- _STATED TASK_:
Your task is to filter the data below down to the lines holding "scene".

- _GIVEN DATA_:
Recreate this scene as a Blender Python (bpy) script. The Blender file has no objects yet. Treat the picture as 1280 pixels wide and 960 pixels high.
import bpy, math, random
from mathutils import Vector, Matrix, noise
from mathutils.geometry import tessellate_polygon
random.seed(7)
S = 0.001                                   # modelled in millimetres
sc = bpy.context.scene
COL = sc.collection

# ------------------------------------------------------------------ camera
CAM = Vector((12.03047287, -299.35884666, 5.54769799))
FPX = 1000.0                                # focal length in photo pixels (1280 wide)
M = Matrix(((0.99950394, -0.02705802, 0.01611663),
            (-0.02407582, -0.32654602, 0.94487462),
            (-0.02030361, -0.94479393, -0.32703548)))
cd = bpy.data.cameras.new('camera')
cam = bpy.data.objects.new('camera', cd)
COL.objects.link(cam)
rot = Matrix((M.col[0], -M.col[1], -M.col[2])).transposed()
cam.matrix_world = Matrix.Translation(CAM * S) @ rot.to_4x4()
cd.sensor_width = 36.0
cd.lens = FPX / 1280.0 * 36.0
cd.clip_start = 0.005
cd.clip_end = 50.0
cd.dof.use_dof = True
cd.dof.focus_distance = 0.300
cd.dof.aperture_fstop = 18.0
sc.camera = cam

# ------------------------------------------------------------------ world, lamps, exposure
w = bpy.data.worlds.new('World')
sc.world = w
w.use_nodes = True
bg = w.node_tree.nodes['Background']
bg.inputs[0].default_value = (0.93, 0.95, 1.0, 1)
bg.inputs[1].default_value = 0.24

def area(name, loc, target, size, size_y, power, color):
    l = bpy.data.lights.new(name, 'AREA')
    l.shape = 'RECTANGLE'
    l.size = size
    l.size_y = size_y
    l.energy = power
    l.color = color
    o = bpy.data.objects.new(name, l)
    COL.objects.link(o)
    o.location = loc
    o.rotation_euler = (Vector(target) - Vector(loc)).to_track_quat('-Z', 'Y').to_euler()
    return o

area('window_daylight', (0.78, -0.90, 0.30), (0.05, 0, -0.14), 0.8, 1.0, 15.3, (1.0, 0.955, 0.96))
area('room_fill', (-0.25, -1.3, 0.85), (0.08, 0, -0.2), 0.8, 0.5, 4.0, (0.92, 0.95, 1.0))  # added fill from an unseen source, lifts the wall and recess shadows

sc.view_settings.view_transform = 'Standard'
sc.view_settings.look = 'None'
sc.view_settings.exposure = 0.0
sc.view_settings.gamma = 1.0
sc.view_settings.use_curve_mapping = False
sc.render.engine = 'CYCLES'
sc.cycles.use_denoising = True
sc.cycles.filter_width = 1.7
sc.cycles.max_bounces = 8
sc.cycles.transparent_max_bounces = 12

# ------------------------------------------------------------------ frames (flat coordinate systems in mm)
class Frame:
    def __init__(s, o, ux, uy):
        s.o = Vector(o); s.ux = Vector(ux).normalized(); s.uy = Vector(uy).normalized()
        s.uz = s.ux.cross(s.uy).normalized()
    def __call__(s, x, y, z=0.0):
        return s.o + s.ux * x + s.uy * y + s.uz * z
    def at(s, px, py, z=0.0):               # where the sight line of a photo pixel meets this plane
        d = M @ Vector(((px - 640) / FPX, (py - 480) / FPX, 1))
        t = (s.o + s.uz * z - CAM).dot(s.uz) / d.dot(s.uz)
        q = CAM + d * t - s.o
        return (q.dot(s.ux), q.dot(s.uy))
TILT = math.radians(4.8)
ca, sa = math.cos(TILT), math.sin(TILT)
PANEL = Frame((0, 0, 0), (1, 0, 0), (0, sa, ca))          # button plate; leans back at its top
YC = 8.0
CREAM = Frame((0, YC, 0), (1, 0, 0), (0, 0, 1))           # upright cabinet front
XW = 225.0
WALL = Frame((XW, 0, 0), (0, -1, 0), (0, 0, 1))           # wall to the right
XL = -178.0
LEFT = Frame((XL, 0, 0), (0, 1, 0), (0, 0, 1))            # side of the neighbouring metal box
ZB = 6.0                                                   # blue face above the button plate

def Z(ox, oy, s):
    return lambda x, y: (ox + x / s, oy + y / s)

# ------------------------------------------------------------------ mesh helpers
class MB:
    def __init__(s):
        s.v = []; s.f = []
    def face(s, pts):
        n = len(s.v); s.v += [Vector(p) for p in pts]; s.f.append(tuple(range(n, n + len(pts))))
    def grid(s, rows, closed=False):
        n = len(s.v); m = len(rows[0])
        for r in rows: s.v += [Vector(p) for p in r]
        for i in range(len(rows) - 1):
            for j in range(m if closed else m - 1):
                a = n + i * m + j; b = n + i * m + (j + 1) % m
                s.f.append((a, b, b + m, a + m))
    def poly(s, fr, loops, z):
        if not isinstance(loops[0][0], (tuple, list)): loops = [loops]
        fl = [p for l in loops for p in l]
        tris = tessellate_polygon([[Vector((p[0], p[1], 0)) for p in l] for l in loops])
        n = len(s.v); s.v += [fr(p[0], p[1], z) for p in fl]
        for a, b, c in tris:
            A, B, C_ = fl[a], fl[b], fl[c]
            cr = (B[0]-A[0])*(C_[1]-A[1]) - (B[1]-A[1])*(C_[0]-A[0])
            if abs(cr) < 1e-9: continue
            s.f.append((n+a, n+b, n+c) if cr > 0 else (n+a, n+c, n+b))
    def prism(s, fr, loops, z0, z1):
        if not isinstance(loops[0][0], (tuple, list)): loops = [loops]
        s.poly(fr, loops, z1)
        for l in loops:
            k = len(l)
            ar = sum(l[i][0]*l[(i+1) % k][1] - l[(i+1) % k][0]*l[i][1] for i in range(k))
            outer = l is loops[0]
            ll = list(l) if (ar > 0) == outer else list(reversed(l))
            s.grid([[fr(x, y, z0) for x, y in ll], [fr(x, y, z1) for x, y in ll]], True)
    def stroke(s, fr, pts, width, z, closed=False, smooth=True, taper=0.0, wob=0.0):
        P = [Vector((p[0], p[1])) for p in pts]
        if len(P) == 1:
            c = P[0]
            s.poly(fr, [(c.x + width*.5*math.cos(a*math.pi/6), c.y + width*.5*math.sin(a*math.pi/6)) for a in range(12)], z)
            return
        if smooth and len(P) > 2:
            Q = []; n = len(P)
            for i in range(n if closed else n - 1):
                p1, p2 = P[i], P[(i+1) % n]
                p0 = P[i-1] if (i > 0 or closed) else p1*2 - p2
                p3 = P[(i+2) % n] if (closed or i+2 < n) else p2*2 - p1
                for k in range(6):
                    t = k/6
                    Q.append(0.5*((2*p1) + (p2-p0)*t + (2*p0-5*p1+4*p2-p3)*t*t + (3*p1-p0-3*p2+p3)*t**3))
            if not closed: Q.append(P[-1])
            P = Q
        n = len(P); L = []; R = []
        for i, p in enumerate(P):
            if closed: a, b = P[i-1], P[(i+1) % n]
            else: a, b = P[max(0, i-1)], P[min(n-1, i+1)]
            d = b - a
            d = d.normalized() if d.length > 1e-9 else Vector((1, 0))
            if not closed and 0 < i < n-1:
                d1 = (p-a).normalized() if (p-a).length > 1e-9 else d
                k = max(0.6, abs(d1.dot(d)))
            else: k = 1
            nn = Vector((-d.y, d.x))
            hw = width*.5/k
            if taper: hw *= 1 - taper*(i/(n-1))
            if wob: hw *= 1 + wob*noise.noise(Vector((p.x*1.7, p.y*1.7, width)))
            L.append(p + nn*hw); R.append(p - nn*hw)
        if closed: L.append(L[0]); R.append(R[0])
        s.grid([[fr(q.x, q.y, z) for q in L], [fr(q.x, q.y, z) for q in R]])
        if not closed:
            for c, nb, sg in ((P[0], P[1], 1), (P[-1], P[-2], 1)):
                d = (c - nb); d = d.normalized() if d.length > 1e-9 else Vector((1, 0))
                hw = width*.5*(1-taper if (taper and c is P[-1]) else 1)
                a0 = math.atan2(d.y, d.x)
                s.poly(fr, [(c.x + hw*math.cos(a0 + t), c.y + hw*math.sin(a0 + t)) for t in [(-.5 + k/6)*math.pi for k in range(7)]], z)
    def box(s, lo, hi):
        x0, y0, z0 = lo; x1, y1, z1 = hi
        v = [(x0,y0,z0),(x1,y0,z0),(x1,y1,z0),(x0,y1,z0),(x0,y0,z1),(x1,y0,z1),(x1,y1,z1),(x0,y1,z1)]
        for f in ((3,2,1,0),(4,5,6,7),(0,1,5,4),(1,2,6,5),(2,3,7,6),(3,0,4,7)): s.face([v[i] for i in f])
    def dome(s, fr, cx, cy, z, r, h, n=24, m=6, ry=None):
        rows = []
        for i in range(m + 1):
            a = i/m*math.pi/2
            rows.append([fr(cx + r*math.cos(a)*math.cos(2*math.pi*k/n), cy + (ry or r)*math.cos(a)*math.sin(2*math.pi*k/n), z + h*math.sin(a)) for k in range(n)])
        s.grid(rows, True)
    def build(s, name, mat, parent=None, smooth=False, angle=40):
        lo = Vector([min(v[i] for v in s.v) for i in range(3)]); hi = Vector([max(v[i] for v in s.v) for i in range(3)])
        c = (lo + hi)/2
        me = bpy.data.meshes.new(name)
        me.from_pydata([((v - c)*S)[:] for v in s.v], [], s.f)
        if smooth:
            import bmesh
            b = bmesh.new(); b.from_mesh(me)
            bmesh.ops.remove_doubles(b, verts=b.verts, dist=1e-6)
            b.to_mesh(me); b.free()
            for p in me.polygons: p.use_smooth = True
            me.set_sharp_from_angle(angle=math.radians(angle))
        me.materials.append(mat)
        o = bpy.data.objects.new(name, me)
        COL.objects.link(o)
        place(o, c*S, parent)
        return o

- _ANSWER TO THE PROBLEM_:
Recreate this scene as a Blender Python (bpy) script. The Blender file has no objects yet. Treat the picture as 1280 pixels wide and 960 pixels high.
sc = bpy.context.scene